[Objective]
Only the number is wanted: how many lines of the data contain "picture"?
⟨
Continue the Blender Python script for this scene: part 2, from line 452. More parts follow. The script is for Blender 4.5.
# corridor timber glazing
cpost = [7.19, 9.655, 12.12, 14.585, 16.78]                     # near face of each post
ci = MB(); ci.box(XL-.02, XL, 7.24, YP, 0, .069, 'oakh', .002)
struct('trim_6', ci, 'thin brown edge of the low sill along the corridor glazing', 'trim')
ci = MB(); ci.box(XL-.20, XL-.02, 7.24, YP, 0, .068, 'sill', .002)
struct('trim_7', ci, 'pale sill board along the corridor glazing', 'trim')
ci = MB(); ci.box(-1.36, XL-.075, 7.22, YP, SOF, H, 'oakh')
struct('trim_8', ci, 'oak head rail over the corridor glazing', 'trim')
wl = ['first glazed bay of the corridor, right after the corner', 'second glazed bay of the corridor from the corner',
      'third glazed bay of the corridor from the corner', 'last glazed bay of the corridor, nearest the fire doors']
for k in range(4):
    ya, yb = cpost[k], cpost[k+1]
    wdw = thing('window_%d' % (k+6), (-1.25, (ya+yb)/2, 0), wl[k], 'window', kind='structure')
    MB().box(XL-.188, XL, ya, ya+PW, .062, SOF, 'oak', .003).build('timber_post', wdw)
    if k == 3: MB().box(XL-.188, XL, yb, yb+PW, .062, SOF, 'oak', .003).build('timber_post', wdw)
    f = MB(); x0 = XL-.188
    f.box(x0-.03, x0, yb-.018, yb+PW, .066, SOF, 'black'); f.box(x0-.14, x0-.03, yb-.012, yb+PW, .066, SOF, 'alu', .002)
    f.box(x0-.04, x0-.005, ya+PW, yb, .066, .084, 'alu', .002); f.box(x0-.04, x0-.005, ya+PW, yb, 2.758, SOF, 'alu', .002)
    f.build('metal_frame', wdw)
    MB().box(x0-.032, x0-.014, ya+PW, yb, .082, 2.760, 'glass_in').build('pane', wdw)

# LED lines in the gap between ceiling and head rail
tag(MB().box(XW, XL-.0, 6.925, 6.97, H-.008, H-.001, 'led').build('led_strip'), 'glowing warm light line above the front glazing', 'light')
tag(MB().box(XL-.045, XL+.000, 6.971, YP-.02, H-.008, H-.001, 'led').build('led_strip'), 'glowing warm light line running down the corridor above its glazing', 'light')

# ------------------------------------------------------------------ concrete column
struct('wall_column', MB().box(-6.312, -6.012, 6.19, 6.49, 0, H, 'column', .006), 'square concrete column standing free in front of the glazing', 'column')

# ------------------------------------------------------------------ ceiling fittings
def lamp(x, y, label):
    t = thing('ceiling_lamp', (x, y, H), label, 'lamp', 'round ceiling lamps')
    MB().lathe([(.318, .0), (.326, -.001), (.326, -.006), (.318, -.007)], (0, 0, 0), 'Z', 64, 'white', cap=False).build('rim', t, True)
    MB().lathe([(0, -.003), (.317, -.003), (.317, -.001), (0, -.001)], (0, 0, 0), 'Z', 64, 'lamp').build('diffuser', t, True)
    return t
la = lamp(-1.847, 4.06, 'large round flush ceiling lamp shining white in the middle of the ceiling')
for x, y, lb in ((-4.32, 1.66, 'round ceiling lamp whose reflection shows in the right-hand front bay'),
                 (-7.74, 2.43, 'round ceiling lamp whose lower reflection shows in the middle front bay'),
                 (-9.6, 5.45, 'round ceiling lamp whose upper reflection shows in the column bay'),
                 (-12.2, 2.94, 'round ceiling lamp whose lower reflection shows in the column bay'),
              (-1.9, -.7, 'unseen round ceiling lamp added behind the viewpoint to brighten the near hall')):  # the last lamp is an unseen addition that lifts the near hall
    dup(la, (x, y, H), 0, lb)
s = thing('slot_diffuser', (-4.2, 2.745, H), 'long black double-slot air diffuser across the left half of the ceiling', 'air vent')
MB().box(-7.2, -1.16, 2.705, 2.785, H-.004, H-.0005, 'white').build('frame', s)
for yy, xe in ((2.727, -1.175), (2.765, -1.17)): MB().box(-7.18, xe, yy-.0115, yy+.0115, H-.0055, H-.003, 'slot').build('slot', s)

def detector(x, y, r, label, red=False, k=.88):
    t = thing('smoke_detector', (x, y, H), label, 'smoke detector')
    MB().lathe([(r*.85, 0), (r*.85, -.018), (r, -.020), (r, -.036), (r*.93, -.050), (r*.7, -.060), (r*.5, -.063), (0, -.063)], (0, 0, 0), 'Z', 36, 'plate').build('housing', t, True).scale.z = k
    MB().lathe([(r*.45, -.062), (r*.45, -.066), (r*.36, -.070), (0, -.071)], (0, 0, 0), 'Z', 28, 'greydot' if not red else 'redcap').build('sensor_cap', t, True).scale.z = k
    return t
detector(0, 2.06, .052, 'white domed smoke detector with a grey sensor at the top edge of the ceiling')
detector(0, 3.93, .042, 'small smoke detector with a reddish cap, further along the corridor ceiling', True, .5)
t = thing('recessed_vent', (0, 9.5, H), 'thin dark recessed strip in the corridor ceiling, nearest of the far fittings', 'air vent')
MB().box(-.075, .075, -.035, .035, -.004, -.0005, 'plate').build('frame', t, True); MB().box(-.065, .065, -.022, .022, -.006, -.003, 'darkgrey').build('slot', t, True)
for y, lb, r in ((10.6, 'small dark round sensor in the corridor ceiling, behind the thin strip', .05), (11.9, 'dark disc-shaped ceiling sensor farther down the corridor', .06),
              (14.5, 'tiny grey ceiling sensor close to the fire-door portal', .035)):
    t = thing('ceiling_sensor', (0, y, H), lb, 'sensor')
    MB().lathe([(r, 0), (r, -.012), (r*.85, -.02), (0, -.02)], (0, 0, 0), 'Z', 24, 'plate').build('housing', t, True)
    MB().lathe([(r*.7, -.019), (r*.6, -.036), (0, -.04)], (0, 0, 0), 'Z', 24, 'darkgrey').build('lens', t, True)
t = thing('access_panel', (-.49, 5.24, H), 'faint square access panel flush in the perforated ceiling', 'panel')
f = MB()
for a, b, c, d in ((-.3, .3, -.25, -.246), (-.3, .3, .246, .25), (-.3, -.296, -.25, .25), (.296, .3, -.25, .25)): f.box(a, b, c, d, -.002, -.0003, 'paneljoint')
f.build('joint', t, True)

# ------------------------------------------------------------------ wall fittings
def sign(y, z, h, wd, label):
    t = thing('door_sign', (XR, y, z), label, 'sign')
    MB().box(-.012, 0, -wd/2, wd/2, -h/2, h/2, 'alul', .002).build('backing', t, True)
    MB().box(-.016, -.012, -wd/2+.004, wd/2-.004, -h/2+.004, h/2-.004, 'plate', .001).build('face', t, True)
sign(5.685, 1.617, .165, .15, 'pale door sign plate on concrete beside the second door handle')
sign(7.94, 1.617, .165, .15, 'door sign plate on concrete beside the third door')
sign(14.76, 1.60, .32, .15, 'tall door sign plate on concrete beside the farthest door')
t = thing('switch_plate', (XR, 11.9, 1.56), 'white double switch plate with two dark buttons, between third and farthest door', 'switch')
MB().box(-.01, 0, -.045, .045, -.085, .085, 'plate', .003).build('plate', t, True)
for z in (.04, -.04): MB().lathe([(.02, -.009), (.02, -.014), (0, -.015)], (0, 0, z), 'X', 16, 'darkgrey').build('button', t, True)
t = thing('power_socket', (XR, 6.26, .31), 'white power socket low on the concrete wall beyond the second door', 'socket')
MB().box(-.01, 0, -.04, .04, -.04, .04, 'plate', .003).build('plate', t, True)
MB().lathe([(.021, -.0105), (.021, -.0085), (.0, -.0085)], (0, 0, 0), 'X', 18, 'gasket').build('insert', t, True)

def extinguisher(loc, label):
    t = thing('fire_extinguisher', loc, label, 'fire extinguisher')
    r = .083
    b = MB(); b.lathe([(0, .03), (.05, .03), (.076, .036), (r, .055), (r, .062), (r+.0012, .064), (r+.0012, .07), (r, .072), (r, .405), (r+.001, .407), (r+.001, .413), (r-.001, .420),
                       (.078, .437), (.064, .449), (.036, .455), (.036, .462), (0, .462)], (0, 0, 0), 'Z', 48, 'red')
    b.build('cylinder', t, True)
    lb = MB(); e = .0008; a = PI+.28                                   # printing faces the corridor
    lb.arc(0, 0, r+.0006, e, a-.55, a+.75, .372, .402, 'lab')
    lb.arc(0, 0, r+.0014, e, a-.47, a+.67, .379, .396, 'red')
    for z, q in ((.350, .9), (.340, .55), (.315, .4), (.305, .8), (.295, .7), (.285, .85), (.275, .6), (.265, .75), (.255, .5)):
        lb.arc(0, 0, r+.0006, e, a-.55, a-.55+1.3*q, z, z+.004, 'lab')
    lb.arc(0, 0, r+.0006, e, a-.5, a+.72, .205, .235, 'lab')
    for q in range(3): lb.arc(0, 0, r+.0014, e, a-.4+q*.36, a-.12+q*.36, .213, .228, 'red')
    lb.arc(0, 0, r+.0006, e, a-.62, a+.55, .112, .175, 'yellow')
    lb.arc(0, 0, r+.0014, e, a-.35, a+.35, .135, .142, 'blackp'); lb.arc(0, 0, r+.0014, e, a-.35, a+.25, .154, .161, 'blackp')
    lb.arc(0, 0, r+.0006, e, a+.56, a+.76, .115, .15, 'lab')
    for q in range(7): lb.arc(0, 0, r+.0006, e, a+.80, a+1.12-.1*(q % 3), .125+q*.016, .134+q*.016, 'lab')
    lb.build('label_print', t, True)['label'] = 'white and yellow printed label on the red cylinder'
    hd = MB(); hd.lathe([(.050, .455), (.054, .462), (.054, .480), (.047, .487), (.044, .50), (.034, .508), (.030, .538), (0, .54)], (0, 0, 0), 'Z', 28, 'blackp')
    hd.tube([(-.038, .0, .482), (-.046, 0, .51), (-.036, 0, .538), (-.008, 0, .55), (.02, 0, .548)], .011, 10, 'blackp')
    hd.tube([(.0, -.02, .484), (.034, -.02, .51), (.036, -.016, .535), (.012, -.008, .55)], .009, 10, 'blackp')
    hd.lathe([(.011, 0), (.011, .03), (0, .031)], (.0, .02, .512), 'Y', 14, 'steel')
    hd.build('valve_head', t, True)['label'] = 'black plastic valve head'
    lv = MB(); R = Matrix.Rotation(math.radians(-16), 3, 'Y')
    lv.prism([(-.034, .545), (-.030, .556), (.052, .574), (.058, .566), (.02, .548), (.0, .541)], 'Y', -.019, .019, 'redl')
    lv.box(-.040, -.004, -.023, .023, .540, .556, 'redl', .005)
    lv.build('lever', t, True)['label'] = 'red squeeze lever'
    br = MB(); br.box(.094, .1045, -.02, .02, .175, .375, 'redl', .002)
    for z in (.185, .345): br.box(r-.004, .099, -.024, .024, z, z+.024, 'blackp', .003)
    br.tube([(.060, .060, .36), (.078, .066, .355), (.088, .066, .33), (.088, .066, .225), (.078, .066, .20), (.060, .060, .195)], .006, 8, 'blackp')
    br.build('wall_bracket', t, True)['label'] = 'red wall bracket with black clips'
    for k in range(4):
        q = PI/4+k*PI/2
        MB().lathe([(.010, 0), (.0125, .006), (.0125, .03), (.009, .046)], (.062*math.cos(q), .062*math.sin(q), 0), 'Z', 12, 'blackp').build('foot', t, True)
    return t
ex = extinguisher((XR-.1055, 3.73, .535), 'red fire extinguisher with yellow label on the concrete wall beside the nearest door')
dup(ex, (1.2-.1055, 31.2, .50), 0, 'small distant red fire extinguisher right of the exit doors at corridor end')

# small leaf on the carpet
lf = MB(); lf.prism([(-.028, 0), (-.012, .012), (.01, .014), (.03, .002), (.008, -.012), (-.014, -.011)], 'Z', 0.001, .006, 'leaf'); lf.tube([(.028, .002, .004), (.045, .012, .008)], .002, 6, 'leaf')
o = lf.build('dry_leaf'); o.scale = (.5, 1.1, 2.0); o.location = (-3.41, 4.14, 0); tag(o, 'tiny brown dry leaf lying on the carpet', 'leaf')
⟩
⟨
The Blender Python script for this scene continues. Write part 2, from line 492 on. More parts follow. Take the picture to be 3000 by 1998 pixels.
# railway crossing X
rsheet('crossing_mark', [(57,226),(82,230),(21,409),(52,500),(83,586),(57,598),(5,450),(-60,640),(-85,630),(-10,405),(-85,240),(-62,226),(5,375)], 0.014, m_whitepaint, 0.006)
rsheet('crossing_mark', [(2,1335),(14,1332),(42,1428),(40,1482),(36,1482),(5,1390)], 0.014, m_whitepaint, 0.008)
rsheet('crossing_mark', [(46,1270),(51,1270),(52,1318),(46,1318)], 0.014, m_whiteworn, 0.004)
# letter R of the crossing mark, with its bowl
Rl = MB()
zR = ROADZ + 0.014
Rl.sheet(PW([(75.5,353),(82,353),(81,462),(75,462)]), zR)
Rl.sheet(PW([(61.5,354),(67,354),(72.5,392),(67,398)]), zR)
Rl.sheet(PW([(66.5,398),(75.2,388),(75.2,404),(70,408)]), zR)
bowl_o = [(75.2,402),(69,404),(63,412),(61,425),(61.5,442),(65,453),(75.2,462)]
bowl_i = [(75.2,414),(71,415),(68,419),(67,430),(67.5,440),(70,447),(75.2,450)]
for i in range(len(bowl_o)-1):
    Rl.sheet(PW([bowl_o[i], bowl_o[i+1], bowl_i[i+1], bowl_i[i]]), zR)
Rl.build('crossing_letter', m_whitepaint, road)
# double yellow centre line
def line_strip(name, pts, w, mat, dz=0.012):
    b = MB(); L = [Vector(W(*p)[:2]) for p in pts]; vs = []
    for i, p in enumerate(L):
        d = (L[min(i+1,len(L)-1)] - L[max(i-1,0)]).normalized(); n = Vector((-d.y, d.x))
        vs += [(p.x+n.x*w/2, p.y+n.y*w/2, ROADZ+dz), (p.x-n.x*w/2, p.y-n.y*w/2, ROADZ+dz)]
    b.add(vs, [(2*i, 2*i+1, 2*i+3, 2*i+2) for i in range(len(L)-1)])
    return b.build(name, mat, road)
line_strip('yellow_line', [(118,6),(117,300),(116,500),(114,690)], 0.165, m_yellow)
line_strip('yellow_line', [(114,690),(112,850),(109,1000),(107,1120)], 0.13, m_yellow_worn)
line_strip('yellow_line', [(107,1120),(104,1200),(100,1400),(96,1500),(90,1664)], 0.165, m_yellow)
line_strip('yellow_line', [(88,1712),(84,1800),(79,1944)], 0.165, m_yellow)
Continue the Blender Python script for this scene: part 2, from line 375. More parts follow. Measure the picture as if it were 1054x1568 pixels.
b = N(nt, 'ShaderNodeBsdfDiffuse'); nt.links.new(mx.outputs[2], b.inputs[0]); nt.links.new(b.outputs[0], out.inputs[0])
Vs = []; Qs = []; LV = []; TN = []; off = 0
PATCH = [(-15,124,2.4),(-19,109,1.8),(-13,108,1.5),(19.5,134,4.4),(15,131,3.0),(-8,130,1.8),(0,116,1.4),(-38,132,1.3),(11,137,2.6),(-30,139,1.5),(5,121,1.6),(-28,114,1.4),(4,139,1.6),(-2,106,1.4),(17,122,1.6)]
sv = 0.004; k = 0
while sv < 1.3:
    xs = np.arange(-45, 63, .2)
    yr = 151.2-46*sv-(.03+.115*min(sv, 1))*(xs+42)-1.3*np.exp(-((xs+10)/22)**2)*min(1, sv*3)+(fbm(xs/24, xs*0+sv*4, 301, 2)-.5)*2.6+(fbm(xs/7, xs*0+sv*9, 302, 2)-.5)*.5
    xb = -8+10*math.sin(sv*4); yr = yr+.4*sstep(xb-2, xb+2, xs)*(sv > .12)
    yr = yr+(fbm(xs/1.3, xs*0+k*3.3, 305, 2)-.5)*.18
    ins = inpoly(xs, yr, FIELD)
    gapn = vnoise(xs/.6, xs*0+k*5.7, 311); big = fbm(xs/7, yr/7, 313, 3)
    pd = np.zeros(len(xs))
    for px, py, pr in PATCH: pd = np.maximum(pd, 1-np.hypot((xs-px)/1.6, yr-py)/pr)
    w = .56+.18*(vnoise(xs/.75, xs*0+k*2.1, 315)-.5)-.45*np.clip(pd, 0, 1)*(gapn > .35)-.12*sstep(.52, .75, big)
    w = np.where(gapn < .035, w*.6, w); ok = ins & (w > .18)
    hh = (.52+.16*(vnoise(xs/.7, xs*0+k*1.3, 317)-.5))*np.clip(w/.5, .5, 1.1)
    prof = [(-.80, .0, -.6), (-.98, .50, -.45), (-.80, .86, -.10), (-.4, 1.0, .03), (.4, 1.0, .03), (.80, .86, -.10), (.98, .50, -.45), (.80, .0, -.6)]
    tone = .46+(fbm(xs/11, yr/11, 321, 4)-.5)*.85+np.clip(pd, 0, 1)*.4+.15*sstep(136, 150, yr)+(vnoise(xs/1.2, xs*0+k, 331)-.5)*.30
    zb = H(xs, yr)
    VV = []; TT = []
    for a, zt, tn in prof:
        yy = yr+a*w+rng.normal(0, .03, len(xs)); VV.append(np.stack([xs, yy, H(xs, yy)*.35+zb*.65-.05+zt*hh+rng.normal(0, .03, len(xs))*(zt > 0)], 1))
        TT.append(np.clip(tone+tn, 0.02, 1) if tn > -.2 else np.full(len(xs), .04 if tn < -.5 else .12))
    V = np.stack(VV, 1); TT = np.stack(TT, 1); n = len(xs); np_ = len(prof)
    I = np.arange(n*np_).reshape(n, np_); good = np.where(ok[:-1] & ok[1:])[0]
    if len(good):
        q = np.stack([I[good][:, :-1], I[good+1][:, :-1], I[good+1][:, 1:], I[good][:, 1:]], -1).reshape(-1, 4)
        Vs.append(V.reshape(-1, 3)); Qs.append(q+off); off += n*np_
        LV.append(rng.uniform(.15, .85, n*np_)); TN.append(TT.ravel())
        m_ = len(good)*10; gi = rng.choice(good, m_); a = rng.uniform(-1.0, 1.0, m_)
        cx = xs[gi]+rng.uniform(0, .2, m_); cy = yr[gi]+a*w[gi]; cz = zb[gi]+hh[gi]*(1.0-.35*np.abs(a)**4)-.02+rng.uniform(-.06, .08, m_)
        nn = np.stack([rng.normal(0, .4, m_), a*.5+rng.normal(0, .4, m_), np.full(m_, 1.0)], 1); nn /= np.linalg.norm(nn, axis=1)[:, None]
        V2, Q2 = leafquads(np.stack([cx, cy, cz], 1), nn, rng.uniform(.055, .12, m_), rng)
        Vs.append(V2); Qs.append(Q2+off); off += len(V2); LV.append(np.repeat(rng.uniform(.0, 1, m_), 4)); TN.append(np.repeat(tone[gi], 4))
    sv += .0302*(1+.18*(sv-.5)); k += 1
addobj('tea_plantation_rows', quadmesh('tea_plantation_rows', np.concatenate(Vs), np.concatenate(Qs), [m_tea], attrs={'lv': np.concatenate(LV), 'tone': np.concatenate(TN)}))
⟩
[The response]
2